For two good miles we examined empty lots and dirt alleys, he sniffed and marked every post and tree he got close too.  Dozens!  Do dogs never run out of juice?  Wearing an important air like a super-dog cape, he did that while the faithful human mired the power chair in gravel and soft dirt, got separated from him by chain link and adobe fences — and generally cussed and fussed like a sailor.  And there was nobody around to ask for help in tackling this suddenly frisky ancient roommate of mine.

All the while I was running the batteries down, and began wondering at what point I might have to turn around before the things got low enough to be damaged.  Gravel and soft dirt are h-ll on batteries.

Happily, as my non-reading canine began sniffing his way around the city’s large library I remembered some older dudes standing around the parking lot of the big Baptist church nearby.  There when I went shopping, there when I returned, maybe they were still busy sharing stories while their loved ones worshipped?  Abandoning Opus to his seemingly endless library investigations, I located the group and came away with one younger fellow in tow.

We finally wrangled the now-weary old pooch into a corner, where he allowed me right up to him and gave me a thoroughly desperate look of “Where have you been all this time?”

Opus face
This is the way Opus normally stands on my footrest to gaze at me.  Alas, he would not do this during our long, frigid run last week — this is just to give the idea of how he looks when he wants something from me.

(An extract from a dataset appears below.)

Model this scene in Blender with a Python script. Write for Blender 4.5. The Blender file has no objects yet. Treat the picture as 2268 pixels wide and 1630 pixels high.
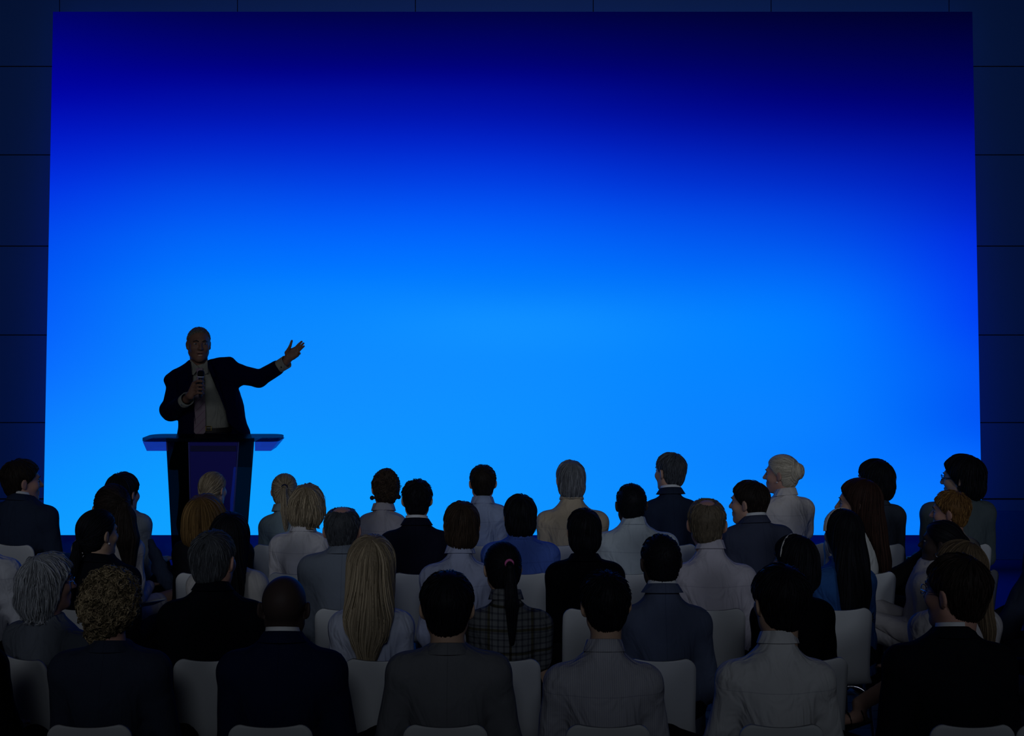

The rest of the story is happy.

He drank half a bowl of water and retired to his futon in the feeble sunshine for hours after that.  Leaving Elf and me to enjoy the rest of the cold day in front of a space heater, with a blanket.

Today the old fellow snoozes gently beside me, stretched out to the max, heaving the occasional contented sigh.  Whatever gets into him, I wonder?  From such a quiet snuggle-up-agus who would expect the zeal of a seasoned adventurer to push him so long and so far?

I guess dogs must sometimes be allowed their mysteries.